Preheat the oven to 350 degrees

1. In a large skillet over med/high melt 2 tbsp of butter and 2 tbsp of olive oil. Add 1 small or 1/2 a large chopped shallot and saute until fragrant (about 2 mins)

Saute the shallot

2. Stir in the juice of one lemon and saute for another minute or so

3. Add 20 – 24 shrimps – depending upon size you will want 2 – 4 shrimps per crepe and 2 crepes per person

4. Add the zest of 1 lemon, 1 tbsp of lemon thyme, salt and pepper and stir

Saute Shrimp with Lemon Zest, Lemon Juice, Shallots and Lemon Thyme

5. The shrimps will only take a couple of minutes per side to cook …so be quick here…Add 1/2 cup of dry rose wine. You can add a dry white wine…but since shrimps are pink when cooked, I thought a pink wine would be prettier. Plus the pinot grapes in a rose add a good deal of flavor.

6. Turn the heat up and allow some of the wine to evaporate.

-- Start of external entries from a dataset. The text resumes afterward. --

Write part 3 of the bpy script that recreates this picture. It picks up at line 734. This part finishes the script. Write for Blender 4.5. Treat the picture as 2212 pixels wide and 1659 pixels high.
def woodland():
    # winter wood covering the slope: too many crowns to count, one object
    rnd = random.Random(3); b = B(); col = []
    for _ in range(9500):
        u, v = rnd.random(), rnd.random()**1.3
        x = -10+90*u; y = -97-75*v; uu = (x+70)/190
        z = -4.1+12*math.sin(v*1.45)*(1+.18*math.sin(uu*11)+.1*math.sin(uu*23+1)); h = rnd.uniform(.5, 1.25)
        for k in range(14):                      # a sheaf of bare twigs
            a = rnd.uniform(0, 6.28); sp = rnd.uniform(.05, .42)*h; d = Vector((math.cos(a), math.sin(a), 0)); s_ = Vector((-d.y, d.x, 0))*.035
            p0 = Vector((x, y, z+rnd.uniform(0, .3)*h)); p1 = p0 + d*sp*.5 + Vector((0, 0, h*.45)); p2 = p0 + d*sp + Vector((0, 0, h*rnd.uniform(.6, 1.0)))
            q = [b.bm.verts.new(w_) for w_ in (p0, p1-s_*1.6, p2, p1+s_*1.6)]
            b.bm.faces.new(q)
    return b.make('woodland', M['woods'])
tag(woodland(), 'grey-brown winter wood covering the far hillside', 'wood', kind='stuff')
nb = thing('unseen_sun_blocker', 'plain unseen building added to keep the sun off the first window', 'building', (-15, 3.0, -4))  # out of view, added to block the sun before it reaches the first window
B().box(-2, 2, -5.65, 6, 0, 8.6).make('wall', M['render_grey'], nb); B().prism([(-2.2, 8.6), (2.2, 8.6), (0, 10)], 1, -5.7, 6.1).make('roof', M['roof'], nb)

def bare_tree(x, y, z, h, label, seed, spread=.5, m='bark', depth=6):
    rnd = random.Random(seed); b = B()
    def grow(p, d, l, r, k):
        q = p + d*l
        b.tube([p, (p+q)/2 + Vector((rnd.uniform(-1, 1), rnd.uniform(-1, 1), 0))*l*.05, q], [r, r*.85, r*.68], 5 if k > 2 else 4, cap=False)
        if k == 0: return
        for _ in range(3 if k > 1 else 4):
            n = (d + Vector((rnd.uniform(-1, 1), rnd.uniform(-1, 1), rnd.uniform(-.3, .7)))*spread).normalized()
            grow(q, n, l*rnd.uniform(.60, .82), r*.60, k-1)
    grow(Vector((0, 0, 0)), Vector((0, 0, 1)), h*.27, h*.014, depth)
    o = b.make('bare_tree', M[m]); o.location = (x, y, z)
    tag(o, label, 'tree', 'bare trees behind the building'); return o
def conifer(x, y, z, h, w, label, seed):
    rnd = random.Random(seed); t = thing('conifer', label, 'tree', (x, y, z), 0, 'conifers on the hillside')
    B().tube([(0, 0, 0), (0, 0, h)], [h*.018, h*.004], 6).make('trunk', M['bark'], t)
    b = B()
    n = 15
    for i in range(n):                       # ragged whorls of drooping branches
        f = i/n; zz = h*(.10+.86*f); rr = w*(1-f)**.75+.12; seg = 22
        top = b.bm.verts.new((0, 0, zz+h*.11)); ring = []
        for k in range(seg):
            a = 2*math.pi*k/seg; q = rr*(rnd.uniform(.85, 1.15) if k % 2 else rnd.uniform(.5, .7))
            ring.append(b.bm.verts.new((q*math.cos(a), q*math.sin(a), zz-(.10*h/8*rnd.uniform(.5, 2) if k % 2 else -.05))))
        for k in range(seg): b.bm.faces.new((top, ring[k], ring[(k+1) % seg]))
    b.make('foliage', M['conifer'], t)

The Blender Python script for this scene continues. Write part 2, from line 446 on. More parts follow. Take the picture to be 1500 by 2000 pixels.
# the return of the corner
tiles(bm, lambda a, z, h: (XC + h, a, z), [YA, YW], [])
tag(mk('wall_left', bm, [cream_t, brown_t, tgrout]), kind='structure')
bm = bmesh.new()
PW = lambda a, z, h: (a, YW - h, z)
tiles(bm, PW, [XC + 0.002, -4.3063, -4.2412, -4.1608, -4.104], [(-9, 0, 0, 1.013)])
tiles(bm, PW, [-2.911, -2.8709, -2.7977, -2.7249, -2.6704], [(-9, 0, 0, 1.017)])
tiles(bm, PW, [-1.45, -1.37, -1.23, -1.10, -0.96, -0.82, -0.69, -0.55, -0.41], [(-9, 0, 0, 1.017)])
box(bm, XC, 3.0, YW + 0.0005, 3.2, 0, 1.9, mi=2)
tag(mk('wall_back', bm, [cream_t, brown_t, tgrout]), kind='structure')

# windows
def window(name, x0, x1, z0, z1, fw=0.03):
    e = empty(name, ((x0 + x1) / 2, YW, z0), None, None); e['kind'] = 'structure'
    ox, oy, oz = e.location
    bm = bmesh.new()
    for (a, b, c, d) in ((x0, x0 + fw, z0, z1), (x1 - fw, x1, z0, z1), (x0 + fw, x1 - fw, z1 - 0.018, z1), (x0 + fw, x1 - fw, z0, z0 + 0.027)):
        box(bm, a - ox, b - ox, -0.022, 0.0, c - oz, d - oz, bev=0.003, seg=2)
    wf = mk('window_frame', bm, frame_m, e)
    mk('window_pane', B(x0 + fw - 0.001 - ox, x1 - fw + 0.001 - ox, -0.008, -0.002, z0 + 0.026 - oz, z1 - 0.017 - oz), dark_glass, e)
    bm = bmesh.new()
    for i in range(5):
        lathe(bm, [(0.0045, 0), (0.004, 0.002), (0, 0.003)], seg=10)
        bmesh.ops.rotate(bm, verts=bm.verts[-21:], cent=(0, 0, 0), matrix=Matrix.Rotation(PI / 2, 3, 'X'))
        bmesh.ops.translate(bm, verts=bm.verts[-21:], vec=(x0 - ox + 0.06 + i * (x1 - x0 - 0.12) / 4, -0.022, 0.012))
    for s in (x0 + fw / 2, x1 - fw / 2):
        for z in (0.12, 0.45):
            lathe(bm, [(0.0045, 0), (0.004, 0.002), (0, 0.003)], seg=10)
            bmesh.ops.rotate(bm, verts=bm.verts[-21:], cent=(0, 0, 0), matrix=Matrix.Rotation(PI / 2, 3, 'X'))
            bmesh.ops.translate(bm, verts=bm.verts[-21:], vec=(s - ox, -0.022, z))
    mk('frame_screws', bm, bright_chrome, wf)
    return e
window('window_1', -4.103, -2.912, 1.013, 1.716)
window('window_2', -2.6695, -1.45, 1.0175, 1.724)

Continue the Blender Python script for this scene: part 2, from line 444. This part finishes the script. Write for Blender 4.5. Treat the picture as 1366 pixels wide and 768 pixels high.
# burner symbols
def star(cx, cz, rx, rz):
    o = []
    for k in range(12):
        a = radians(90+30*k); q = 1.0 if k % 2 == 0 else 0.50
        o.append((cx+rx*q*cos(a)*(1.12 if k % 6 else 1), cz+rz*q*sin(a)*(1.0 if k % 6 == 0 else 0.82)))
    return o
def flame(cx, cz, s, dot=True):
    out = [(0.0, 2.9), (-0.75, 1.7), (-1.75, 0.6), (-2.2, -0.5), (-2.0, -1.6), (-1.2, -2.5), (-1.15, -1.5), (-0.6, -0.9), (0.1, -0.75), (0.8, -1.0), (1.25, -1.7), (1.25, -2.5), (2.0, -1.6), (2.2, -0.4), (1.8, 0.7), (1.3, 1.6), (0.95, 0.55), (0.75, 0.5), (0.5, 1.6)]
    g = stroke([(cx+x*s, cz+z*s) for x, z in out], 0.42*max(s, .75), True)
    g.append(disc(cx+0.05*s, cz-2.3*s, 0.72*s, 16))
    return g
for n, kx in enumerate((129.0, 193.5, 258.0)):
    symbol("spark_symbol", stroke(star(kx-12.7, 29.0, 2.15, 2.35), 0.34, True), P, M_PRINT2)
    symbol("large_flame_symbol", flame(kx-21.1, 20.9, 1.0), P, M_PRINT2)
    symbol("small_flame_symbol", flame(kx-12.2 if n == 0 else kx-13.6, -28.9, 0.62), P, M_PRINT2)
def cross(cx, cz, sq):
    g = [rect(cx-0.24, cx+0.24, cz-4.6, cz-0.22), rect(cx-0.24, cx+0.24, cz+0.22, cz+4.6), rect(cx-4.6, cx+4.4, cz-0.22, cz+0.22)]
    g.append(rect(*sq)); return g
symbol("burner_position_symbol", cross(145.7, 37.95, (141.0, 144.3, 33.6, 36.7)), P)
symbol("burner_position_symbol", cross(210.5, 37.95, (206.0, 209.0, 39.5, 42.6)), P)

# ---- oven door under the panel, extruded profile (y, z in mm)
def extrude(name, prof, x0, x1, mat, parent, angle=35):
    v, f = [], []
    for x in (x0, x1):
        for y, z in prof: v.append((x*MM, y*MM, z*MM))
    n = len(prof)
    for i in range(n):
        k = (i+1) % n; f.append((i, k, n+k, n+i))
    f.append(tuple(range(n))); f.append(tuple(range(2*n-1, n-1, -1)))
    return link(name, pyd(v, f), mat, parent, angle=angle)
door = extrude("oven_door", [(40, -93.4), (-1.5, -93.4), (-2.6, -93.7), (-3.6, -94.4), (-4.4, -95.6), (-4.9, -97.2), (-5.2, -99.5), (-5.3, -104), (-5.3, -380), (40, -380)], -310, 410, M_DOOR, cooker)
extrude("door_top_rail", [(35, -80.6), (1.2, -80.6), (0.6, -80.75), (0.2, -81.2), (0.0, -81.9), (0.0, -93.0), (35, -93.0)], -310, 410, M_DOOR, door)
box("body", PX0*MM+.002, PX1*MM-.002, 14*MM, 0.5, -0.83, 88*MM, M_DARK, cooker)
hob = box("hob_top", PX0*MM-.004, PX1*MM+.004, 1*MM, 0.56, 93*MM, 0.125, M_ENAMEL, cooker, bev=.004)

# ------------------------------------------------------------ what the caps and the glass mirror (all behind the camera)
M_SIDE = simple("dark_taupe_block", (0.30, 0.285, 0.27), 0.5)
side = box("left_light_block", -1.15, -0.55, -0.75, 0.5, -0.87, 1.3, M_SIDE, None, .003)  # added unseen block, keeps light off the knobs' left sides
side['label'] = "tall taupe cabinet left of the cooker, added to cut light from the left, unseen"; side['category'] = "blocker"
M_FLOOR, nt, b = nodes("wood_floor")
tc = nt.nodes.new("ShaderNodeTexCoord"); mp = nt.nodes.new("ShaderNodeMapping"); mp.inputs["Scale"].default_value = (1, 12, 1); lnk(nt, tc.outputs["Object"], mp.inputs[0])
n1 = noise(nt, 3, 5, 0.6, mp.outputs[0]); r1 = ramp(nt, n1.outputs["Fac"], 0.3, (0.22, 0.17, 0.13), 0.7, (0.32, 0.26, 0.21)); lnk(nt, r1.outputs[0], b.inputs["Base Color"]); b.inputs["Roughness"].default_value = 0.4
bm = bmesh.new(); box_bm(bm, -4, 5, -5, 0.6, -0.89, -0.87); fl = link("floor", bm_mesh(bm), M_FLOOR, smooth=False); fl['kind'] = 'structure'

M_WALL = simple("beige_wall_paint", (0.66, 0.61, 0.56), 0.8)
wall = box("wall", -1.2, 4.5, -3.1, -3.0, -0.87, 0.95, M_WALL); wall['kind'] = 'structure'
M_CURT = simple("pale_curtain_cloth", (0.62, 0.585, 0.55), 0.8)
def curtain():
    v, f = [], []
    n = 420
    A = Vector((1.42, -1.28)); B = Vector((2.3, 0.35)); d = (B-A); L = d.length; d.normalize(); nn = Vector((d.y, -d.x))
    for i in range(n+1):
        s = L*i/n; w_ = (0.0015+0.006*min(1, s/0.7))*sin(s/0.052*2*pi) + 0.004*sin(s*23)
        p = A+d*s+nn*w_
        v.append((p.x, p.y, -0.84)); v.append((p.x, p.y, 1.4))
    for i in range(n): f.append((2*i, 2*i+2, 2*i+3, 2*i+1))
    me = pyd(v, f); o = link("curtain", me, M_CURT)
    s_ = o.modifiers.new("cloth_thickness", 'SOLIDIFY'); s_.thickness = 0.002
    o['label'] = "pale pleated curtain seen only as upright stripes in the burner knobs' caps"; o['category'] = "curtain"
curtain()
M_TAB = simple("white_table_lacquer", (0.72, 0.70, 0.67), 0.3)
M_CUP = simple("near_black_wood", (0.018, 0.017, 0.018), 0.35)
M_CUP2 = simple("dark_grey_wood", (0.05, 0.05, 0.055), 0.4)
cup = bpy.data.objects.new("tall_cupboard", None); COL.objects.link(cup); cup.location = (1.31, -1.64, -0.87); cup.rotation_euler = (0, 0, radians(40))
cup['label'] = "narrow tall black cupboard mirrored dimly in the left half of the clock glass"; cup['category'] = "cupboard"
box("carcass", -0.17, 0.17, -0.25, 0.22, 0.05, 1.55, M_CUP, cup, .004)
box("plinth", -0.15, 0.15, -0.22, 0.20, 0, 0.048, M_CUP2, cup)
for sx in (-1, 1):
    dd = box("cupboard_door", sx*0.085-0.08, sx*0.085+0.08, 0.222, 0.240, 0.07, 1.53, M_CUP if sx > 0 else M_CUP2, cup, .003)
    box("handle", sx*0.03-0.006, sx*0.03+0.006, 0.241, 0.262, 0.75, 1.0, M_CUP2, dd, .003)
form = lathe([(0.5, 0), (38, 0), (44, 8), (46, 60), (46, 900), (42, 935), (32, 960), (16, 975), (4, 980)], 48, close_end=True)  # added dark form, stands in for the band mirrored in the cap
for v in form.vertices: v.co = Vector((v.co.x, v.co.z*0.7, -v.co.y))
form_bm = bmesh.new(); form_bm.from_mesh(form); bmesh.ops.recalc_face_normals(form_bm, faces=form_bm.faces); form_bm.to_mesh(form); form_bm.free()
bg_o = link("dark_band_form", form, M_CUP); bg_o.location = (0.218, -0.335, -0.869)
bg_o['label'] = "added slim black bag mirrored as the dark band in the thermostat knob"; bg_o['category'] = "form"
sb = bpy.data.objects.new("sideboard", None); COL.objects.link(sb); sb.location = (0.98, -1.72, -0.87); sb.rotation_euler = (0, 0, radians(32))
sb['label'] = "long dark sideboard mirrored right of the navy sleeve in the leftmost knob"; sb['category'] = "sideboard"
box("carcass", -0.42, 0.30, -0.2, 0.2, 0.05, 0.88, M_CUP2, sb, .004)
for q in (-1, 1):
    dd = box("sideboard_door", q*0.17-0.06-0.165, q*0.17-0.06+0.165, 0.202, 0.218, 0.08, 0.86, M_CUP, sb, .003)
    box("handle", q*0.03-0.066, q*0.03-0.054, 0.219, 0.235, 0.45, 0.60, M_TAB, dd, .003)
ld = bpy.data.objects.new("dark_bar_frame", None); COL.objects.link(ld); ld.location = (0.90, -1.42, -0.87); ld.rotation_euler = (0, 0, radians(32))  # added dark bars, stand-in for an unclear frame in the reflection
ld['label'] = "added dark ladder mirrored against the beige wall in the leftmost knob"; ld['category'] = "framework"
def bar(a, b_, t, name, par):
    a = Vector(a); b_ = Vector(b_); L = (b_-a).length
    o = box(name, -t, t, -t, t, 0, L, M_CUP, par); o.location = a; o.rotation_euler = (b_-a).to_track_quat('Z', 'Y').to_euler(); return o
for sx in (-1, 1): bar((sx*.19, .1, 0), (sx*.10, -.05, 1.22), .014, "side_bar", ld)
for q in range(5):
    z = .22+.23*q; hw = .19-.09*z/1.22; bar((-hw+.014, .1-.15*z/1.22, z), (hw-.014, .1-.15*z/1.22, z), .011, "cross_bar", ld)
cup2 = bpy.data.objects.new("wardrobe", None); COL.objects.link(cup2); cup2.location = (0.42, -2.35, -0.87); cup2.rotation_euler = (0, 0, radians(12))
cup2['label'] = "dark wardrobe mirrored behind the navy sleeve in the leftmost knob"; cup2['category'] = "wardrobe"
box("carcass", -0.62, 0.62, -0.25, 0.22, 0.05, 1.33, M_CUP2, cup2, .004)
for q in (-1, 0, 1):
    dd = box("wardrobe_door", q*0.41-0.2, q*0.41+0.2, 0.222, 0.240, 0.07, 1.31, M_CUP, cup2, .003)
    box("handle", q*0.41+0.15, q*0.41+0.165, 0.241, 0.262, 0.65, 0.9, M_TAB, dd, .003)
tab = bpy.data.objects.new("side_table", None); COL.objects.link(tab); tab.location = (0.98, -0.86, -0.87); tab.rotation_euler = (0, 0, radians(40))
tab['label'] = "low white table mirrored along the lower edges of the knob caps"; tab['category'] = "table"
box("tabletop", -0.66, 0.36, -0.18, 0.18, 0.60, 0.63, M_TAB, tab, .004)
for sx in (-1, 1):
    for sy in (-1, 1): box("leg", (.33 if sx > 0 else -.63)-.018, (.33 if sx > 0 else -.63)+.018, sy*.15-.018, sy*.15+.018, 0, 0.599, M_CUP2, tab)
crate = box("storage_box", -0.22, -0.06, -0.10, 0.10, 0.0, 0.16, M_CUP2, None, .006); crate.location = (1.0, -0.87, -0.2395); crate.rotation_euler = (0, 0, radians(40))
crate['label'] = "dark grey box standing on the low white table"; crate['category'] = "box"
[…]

7. Turn heat to low and stir in 1 – 1/2 cups of mornay sauce with peas and corn. (Mornay Sauce Recipe) Put the remaining mornay sauce in a sauce pan over low heat.

Shrimp Crepes in Mornay Sauce with Peas and Corn

Shrimp in Mornay Sauce with Peas and Corn

8. Set up your assembly station:

  • Spray a baking dish with non-stick cooking spray
  • Place 8 Crepes on a cutting board (Savory Crepe Recipe)
  •  Mornay sauce in sauce pan
  • Lemony shrimp mixture
Shrimp Crepes Assembly

Assembly Station

9. Assemble the crepes

  • Schmear a little of the mornay sauce on the crepe
  • layer on 2 – 3 shrimps
  • roll the crepes and place in the baking dish
  • Once all are rolled and in place, cover the crepes with a good amount of the remaining mornay sauce

Shrimp Crepe Assembly Combo – click to see PDF

10. Bake in the oven for 20 – 25 mins until completely heated through and serve

Sometimes you base an outfit on the shoes you want to wear. Sometimes a meal is built around the lure of one amazing herb. Bright, fresh lemon thyme is my new favorite herb and my current kitchen obsession. In addition to its incredible aroma and flavor, I’m totally getting smarter. Oh my darlin’ lemon thyme.